The bullpen situation being what it is, De La Cruz was asked to go perhaps one inning too far: the dreaded sixth.  a walk to Ryan Zimmerman preceded a Chris Heisey homer.  Enter the bullpen, lead by Ian Krol, who got the last out.

It’s really, too bad, for De La Cruz seemed to pitch well overall:  7 hits and 5 runs look bad (it is), but he did have very good movement on his pitches… just not consistently so.  He did manage 3 clean innings: the first, fourth, and fifth.

However, the Braves had another answer after a double by Anthony Recker and more some help by the Nationals.  Peterson was credited with an infield single, but Murphy’s throwing ERROR allowed Recker to come around and score, making it 6-4.

On to the 7th

Mauricio Cabrera was on fire today.  Espinosa flied out to RF and Murphy walked, but he then over-matched Bryce Harper (really) and Wilson Ramos – striking out both.

Curious that Dansby Swanson has now skied three mile-high infield pop-ups in his brief major league career.  Something to watch going forward.  Otherwise, the Braves didn’t get anything else going there.

Ditto in the 8th for the Nationals with Chaz Roe getting another 1-2-3 inning against the visitors.

The Big Comeback

Yusmeiro Petit relieved Gonzalez late in the sixth inning, and after that nice 7th frame, it didn’t take him long to fill up all of the pitching line columns.

Matt Kempright after being called out by his GM for being out of shape – launched a hanger from Petit into the second row of the left field seats to get the Braves within a run at 6-5.

But the Braves were just getting started:  Jeff Francoeur tried to pull an outside pitch that he probably shouldn’t have ever swung at, but the Washington infield was positioned wide enough to allow that ball to ease into center field for a single.

With raindrops beginning, Anthony Recker attempted a sacrifice bunt, but after a pick-up bobble by Petit, he threw wildly to first for an ERROR.  If you’re counting, we’re up to five of them now for Washington.  Track this:

  • One error on Thursday
  • 2 on Friday
  • 1 more on Saturday
  • Now a five-spot… 9 for the series.

This was a team leading all of baseball with the fewest errors… until today.  They had 47 upon arrival in Georgia.  56 now.  Bizarre.

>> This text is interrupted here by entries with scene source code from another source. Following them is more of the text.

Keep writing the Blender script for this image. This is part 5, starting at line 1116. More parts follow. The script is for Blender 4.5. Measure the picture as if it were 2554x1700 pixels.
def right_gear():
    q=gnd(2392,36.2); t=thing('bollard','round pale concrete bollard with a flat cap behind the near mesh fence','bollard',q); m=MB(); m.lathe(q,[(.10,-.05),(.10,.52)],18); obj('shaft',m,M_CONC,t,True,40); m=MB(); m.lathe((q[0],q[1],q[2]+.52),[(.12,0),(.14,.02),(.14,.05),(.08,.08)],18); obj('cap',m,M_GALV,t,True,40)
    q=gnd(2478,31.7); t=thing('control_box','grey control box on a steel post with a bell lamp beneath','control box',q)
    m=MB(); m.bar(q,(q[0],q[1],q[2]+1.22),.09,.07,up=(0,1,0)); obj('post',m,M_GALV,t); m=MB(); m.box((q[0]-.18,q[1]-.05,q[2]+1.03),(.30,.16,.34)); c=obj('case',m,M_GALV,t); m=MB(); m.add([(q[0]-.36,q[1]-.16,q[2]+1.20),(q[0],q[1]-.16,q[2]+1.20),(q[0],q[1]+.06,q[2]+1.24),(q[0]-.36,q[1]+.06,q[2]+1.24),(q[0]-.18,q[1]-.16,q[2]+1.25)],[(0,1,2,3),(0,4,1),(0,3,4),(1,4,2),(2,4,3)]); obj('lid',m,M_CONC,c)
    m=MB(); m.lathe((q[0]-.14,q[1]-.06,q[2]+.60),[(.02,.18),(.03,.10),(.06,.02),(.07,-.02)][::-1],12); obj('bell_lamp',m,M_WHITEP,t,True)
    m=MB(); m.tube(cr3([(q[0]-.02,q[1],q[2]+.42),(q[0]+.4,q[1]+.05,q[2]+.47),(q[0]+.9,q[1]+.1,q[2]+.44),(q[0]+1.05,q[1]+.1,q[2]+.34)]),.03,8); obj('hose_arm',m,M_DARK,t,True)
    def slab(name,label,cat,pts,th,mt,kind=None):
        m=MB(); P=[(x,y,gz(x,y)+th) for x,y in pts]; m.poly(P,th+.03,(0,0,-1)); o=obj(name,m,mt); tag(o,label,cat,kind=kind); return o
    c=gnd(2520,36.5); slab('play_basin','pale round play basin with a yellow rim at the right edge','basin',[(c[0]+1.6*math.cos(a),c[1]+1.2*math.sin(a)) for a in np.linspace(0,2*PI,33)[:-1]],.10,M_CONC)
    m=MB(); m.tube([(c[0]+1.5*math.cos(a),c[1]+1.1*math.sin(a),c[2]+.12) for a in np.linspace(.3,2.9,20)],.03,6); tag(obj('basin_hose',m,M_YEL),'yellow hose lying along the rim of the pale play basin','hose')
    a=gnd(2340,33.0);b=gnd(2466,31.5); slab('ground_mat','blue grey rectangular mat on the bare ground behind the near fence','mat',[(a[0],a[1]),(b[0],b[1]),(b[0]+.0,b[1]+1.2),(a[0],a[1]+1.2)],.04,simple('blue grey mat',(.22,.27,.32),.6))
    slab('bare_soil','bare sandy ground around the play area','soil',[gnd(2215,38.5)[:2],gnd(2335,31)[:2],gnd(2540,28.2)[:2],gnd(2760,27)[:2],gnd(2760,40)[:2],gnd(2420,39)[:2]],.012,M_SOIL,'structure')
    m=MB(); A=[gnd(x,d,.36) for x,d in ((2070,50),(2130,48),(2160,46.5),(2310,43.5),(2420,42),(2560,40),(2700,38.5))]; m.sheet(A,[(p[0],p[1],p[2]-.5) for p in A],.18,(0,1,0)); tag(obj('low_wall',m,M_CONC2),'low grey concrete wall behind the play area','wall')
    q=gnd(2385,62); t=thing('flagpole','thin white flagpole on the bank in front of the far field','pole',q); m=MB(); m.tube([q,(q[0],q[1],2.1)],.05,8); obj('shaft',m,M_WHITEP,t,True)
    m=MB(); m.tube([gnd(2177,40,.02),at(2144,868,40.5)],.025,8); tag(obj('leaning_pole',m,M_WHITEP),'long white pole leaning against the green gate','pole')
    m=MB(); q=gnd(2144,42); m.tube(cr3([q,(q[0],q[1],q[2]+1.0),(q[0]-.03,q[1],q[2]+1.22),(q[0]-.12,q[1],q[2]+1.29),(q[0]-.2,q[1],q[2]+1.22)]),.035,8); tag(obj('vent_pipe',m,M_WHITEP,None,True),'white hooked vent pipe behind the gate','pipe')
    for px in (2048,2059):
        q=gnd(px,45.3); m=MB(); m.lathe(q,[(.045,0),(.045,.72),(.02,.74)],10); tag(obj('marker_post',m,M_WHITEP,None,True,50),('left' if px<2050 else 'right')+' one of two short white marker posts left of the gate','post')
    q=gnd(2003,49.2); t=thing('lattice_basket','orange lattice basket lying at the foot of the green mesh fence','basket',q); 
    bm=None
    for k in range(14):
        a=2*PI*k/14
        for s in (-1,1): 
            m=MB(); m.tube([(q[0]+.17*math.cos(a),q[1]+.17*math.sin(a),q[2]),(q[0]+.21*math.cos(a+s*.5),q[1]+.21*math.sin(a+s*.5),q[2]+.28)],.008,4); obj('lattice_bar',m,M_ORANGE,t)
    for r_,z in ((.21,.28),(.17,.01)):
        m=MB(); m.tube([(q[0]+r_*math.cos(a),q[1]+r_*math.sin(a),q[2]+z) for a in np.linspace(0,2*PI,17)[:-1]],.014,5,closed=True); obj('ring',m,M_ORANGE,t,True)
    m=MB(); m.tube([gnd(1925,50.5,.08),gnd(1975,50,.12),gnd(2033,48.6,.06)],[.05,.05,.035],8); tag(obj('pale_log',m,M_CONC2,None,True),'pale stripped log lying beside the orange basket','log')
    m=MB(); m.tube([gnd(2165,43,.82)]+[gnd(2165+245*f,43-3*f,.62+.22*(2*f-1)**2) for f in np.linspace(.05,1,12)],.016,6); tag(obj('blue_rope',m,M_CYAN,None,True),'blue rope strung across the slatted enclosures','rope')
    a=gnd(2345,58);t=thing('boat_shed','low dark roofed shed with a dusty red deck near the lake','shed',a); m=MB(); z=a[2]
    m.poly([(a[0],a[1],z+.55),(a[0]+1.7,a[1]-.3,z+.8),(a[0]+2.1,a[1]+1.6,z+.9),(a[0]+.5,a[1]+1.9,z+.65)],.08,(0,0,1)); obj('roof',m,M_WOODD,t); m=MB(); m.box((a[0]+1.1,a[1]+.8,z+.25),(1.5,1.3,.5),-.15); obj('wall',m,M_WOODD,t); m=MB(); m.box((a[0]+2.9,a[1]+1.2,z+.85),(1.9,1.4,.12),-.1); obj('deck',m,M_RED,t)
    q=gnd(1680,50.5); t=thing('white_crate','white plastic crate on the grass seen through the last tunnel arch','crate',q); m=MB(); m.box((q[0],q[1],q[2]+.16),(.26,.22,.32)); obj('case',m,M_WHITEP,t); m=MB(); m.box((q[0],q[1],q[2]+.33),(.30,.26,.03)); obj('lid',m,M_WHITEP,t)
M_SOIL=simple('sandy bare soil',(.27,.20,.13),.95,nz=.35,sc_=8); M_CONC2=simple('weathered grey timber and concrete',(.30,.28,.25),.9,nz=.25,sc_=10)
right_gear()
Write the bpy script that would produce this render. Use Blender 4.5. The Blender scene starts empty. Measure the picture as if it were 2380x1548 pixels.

That fifth misplay put runners at second and third… with the umpires ruling that Francoeur had not rounded second base when the ball was thrown into the stands (not sure about that, myself).

Jace Peterson was intentionally walked in a downpour, and when Dusty Baker came out to get Petit out of the game, umpire Tom Hallion called for the tarp… with the bases loaded and nobody out.

After a 60 minute delay… with a catfish pond forming in short left and right fields, the game resumed as the Nationals brought in Blake Treinen (1.94, 4-1) to try and rescue the division leaders.

Gordon Beckham immediately hit into an easy 6-4-3 double play.  Not great, but that still tied the game and moved Recker to third, though now with 2 outs.

Ender Inciarte was brought in … to be intentionally walked, which left the game’s outcome to perhaps be decided by the rookie.

The plan worked… for the Nationals.  After Inciarte swiped second without a play, Swanson grounded a 2-0 pitch to short…sending us to the ninth.

Nonetheless, friends of the Nats weren’t entirely optimistic at this development:

To the Ninth… and Beyond!

Jim Johnson got Rendon to fly out, then got Turner on a “Strike four called” as Chip Carey rightly put it.  Espinosa reached on a strikeout/passed ball whiff.  Johnson then calmly continued to pound the zone and got Murphy on a swinging strikeout.

Treinen followed that up with strikeouts of Garcia and Kemp sandwiched around a Markakis groundout.  On to free baseball.

7. 17. 6. 90. Final

10th inning:  Jose Ramirez gave up a single to Harper, but stranded him at second.  Shawn Kelley was the next Nats hurler, getting Frenchy to foul out the first pitch, Recker to ground out to short, and Peterson….

Peterson yanked a 7th pitch into the right field seats to walk it off!  7-6 your final. He started the day by face-planting into the CF wall on a great catch… then ends the afternoon with a great AB.

When this game started, I think Kemp was still a Padre.

This was a series not to the liking of the pitching staff, giving up 8, 7, 11, and now 6 runs… but they did salvage one.  Hopefully there will be something left of the bullpen as they leave town.

Next: Gant is Back!

That wraps it:  Atlanta will now make their way out West to face Arizona and San Francisco for their last long flights of the year.  The Diamondbacks’ series begins tomorrow evening at 9:40 ET.